### [Short task]
Return only the stretch of the material below that begins with the line containing "Keep writing the" and ends with the line containing "place('tall1', 855, 92, 262, 'slender", exactly; both of those lines belong to it.

### [Stored rows]
==========

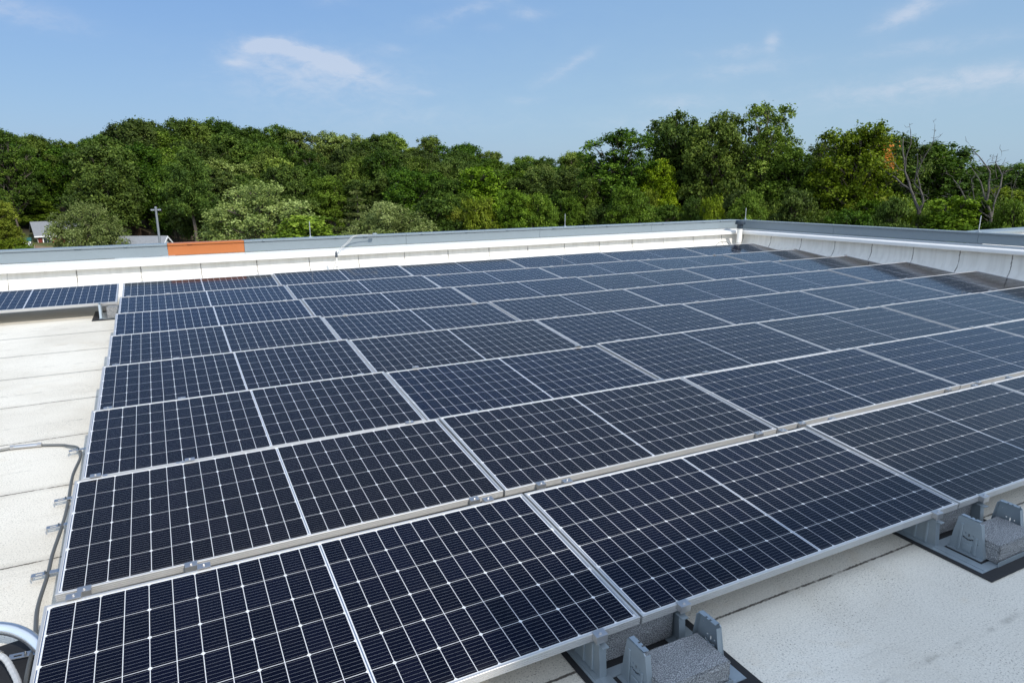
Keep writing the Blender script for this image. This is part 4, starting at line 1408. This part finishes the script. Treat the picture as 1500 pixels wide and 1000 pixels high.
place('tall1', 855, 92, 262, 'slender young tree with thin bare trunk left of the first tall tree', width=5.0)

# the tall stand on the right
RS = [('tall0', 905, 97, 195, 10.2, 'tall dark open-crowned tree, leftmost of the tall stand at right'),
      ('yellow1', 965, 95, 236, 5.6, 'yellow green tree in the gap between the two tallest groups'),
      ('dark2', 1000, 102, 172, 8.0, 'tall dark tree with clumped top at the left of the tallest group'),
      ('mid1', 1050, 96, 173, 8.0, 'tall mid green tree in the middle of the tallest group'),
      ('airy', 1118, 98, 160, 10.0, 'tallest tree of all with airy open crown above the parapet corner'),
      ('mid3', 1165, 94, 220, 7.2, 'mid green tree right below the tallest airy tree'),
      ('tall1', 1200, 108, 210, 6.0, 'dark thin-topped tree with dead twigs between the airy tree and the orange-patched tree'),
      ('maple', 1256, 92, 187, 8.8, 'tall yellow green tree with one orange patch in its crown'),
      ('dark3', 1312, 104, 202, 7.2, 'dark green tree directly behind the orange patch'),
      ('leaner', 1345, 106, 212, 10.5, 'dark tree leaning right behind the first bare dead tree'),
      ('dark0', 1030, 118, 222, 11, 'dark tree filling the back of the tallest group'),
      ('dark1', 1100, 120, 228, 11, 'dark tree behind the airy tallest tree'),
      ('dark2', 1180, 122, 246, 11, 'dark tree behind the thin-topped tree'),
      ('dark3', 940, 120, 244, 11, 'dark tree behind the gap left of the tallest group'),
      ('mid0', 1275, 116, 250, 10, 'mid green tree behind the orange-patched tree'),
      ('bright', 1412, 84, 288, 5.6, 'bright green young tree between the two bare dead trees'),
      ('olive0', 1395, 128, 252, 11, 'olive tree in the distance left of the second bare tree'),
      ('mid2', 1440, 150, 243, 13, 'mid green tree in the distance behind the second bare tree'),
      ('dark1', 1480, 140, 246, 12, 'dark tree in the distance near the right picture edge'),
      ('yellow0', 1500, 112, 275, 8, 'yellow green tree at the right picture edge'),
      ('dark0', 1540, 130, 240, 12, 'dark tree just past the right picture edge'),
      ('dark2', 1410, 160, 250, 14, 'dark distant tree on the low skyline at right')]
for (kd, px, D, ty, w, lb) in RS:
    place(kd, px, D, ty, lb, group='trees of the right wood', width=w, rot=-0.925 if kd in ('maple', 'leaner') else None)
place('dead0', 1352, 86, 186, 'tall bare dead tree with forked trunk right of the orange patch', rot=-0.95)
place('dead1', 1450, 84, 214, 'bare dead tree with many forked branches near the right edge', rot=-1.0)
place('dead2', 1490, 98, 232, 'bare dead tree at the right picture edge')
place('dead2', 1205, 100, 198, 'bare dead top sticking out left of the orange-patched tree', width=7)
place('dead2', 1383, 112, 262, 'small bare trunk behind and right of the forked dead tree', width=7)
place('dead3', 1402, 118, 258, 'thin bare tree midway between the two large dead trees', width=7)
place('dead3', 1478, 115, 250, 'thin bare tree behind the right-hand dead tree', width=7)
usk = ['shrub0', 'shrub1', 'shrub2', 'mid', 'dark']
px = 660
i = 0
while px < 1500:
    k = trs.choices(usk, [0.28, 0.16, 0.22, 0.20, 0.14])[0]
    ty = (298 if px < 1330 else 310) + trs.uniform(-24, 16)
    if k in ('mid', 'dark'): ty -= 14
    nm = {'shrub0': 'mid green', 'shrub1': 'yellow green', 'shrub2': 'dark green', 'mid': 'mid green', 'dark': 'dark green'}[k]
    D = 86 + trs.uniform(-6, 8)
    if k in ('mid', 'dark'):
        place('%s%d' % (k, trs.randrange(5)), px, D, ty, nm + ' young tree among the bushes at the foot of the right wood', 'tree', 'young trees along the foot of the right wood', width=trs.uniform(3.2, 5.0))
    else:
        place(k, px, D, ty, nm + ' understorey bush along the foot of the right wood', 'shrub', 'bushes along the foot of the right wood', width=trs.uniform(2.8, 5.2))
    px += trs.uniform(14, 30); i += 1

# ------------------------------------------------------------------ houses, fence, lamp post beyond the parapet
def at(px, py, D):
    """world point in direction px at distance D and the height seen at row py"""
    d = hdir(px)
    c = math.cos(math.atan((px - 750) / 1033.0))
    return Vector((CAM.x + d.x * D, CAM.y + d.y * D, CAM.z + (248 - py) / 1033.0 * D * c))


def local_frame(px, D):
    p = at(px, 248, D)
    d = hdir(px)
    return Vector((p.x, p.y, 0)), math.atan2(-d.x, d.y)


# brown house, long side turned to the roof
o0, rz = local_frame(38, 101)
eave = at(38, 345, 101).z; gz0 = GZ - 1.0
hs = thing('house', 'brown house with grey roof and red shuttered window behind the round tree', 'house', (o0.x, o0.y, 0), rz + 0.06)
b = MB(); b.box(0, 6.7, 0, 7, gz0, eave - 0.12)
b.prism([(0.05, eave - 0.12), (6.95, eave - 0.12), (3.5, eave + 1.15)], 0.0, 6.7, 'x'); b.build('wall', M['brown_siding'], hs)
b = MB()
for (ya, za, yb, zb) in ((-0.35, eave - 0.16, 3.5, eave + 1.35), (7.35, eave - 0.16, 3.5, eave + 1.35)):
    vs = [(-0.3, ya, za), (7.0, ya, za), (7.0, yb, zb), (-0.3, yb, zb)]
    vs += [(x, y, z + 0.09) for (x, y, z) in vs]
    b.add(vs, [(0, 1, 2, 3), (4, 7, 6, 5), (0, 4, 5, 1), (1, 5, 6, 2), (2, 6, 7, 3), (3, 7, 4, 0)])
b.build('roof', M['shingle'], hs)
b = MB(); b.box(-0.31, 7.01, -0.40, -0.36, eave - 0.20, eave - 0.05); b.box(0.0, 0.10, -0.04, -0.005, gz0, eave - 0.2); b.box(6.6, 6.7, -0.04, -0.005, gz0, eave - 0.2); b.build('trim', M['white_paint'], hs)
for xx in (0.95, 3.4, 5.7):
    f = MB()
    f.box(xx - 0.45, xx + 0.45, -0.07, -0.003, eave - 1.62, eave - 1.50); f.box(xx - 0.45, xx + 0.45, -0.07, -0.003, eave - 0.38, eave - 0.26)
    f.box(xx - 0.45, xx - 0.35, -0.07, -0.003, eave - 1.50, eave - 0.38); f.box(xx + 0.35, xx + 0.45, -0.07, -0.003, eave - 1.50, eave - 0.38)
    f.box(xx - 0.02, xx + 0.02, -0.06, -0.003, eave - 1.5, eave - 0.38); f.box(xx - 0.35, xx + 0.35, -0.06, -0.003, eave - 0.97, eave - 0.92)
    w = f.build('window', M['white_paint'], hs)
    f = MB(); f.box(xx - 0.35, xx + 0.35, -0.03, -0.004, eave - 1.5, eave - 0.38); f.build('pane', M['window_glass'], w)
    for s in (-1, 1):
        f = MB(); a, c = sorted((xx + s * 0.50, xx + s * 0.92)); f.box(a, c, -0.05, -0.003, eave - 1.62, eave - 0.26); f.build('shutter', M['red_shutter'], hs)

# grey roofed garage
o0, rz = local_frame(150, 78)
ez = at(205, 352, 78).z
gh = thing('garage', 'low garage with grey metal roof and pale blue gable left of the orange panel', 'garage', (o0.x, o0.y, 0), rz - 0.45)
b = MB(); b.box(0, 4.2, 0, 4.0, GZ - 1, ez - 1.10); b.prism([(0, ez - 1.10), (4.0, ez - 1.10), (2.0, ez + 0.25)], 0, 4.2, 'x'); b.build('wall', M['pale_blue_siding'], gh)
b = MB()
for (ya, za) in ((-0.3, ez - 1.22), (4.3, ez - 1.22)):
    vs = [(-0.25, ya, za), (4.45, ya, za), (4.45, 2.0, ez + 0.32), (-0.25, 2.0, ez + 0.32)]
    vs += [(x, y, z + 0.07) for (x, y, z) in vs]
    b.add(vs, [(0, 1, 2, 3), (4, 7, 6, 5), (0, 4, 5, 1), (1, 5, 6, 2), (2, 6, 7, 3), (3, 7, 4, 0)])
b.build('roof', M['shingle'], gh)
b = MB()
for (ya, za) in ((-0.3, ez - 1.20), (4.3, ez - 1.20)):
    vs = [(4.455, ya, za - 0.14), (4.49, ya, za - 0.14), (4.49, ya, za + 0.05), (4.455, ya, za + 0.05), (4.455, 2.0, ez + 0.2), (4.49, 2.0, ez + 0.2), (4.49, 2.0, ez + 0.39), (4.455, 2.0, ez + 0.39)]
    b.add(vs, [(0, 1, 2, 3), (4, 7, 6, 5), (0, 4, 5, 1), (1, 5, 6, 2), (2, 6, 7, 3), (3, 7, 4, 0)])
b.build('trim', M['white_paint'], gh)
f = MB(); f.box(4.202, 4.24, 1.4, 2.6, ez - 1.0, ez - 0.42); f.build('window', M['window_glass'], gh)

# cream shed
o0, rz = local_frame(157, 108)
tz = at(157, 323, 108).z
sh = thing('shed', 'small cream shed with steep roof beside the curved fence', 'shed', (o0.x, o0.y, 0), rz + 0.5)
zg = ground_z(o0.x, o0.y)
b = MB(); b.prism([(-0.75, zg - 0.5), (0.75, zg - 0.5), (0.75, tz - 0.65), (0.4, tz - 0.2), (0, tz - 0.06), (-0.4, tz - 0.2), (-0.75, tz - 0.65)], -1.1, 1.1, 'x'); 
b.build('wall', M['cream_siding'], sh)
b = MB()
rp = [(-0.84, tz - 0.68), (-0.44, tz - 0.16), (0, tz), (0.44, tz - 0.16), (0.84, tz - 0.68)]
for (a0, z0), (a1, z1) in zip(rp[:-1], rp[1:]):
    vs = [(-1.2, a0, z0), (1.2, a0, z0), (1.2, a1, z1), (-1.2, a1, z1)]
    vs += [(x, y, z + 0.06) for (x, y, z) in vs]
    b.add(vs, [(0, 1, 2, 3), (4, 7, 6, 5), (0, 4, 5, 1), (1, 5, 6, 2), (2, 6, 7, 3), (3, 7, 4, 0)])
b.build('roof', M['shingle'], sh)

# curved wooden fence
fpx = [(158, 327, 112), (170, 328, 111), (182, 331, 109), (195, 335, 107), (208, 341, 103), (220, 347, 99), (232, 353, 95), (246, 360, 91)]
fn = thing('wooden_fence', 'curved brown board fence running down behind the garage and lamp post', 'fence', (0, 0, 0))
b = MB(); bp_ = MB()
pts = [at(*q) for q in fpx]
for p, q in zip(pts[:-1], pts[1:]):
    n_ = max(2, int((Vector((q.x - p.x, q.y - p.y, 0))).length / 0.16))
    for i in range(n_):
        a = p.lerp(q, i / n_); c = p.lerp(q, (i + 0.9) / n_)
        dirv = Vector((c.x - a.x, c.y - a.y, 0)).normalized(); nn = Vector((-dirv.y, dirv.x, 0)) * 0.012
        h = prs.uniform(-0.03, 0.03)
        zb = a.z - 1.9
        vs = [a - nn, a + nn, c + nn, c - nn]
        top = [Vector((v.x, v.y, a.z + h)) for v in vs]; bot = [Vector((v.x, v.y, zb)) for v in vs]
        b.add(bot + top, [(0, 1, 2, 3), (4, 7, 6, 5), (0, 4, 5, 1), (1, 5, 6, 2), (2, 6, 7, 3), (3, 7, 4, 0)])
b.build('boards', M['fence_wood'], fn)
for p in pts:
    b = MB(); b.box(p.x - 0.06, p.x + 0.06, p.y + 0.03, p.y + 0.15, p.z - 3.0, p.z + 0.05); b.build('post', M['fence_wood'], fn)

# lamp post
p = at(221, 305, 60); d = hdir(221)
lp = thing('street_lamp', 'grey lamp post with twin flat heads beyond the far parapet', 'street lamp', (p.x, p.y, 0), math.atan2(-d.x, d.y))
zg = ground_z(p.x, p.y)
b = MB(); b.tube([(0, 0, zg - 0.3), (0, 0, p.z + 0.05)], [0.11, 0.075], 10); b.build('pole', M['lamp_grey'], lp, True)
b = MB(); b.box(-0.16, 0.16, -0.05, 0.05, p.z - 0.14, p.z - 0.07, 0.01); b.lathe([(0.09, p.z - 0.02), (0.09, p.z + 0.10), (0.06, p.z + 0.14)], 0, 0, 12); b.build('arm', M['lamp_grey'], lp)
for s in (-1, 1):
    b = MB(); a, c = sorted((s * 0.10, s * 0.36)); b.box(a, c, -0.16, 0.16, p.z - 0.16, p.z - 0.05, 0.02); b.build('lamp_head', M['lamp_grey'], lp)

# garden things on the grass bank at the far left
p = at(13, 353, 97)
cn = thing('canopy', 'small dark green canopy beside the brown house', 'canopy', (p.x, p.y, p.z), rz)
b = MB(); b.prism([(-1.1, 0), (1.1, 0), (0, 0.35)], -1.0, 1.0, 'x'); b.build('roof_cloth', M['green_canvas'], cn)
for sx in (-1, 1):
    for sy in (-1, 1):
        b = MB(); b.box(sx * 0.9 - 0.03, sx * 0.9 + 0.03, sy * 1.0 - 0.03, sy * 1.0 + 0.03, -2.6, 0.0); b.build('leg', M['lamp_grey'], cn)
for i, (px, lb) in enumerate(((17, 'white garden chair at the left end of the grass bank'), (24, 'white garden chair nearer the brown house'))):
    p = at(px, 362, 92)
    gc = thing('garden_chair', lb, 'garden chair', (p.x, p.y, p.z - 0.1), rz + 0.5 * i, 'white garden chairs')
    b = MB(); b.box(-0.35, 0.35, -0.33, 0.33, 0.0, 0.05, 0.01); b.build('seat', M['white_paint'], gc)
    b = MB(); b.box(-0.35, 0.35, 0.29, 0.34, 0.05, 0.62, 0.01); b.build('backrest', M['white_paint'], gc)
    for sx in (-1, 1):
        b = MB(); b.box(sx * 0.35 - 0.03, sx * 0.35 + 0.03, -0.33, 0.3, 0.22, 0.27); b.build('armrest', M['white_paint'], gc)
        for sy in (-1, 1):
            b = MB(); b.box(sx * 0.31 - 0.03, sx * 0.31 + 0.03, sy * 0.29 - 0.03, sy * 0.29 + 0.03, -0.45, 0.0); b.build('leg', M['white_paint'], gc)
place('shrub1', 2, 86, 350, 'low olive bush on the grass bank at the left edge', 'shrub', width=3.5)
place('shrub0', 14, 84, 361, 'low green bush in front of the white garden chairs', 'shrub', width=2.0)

==========

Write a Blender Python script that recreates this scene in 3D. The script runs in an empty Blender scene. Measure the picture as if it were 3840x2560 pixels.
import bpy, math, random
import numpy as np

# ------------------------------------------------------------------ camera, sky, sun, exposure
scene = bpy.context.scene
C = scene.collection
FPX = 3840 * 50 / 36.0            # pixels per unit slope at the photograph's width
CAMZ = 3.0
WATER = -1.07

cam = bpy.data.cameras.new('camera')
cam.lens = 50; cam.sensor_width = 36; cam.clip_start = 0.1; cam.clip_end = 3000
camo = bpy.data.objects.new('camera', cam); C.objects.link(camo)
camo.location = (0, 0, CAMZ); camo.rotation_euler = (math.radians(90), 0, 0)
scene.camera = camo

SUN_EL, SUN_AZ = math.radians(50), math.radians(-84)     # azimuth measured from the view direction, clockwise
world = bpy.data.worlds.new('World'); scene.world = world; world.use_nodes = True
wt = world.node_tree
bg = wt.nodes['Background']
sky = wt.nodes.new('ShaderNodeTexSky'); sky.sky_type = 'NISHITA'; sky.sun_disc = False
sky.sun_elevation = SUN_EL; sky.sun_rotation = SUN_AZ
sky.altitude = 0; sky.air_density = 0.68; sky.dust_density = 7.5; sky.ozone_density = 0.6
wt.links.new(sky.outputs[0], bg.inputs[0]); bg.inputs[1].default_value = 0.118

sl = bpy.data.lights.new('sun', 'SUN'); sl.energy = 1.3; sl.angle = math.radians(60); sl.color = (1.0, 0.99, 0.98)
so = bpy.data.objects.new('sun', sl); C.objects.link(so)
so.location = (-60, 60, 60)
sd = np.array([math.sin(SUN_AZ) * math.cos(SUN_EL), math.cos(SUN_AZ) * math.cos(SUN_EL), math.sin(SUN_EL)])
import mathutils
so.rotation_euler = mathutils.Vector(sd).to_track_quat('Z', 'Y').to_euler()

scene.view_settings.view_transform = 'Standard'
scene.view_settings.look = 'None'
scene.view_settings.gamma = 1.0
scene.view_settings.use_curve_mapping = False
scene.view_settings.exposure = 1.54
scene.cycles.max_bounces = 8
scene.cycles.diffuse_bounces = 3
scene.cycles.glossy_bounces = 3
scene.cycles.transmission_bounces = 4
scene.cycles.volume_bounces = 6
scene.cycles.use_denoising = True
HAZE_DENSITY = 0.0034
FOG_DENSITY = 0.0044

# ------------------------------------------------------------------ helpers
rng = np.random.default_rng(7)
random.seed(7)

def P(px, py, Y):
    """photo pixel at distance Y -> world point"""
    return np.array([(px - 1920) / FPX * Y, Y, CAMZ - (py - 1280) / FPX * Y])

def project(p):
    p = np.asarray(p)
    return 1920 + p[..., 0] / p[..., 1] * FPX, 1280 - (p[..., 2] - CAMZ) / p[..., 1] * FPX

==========

### [Exercise answer]
Keep writing the Blender script for this image. This is part 4, starting at line 1408. This part finishes the script. Treat the picture as 1500 pixels wide and 1000 pixels high.
place('tall1', 855, 92, 262, 'slender young tree with thin bare trunk left of the first tall tree', width=5.0)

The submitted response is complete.